Killybegs, le 24 décembre 2006
Tyrone Meehan »

Autant dire que je n’en suis pas sortie tout à fait indemne de ce roman. La fin de la fin (c’est-à-dire l’épilogue) m’a fait l’effet d’un coup de poing, parce que même si on pouvait se douter (un tout petit peu) de l’identité des assassins, le voir écrit et révélé, ça m’a effrayée.

Ce roman est l’histoire d’une désespérance, d’un secret, d’une solitude. Si Mon traitre adoptait le point de vue du Français trahi par son ami irlandais, ici Sorj Chalandon s’est glissé dans la peau du traitre irlandais, Tyrone Meehan.

Cet homme est né au début du siècle. Il a vu son père, un homme du Donegal,  perdre ce qui était sa guerre, celle contre les Britanniques : en 1921, l’Irlande est partagée en deux, suite à un compromis signé par Michaël Collins, membre de l’IRA. L’Irlande sombre alors dans la guerre civile, entre partisans de la partition de l’Irlande et ceux qui la refusent. L’Irlande unie, c’est fini, au grand désespoir de Patraig Mehan dont le cri de guerre restera « Eirinn go Brach ! » (« Irlande pour toujours! »).
A sa mort, chassée par la misère, la famille passe la frontière et va s’installer à Belfast, en Irlande du Nord chez un oncle. L’Irlande du Nord, territoire britannique est en guerre contre l’Allemagne nazie. L’Irlande « libre » est neutre. En Irlande du Nord, parce que l’Irlande n’est pas en guerre contre l’Allemagne, on caillasse alors les Irlandais, on peint sur leurs portes « dehors, les traitres papistes », et on brûle leurs maisons. « Chassé » de [son] village par la misère, banni de [son] quartier par l »ennemi », Tyrone, 16 ans, en vient rapidement à la conclusion « L’IRA, moi ». Son engagement est une évidence. Parce que « c’était un espoir, une promesse. C’était la chair de [son] père, sa vie entière, sa mémoire, sa légende. C’était sa douleur, sa défaite, l’armée vaincue de [son]pays ».

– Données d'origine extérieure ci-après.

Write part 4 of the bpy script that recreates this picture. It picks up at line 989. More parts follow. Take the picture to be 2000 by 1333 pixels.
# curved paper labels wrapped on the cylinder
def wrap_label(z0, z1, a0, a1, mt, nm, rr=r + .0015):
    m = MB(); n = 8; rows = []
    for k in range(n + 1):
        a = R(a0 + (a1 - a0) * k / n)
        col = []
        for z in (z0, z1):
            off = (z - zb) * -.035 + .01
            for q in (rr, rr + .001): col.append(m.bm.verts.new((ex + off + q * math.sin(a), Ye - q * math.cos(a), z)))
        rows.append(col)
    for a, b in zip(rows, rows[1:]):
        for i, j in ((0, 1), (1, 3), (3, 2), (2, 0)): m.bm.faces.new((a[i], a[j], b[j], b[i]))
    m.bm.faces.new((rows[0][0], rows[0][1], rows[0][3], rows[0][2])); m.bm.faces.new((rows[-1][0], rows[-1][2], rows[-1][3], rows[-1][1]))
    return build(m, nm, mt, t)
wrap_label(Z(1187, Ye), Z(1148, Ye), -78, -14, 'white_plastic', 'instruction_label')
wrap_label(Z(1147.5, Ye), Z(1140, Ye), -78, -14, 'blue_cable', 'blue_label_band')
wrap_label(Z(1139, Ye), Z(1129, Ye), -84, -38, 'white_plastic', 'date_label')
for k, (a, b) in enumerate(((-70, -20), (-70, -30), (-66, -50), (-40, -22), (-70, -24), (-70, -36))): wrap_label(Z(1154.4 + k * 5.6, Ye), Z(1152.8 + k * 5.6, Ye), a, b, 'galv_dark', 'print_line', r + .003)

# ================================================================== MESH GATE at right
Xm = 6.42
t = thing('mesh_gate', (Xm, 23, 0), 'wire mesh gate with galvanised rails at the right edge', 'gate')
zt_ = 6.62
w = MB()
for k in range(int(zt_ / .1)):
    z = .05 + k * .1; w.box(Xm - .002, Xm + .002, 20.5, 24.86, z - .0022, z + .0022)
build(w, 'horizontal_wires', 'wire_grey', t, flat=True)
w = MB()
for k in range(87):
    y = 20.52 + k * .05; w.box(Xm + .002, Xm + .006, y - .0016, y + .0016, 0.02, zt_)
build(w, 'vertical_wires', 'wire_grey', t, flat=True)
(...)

Alors, comment Tyrone en viendra-t-il à trahir les siens pendant plus de vingt ans? Telle est la question qu’on se pose pendant toute une partie de ce roman aux émotions fortes.  Pourquoi est-il passé à l’ennemi, à ceux qu’il détestait tant ? C’était un pari risqué de répondre à cette question quand le romancier lui-même fait partie des personnes trahies, même en passant par un personnage de fiction.
C’est pourtant un pari réussi et un tour de force. Sorj Chalandon donne à voir le cheminement de cet homme, sans le juger. Tyrone est un désespéré, celui qui porte en lui un lourd secret qu’aucun des deux camps ne connaît. Du moins le croit-il. C’est un homme seul. Un homme pris dans la spirale infernale de cette guerre civile qui ne disait pas son nom (on parlait et on parle toujours en Irlande et en Grande-Bretagne, très pudiquement des « troubles »!!). C’est aussi un homme qui doute de lui-même et de ses actes, celui qui se juge en permanence, un homme qui souffre et qui culpabilise : « Avant même d’être un traitre, je devenais encombrant. » 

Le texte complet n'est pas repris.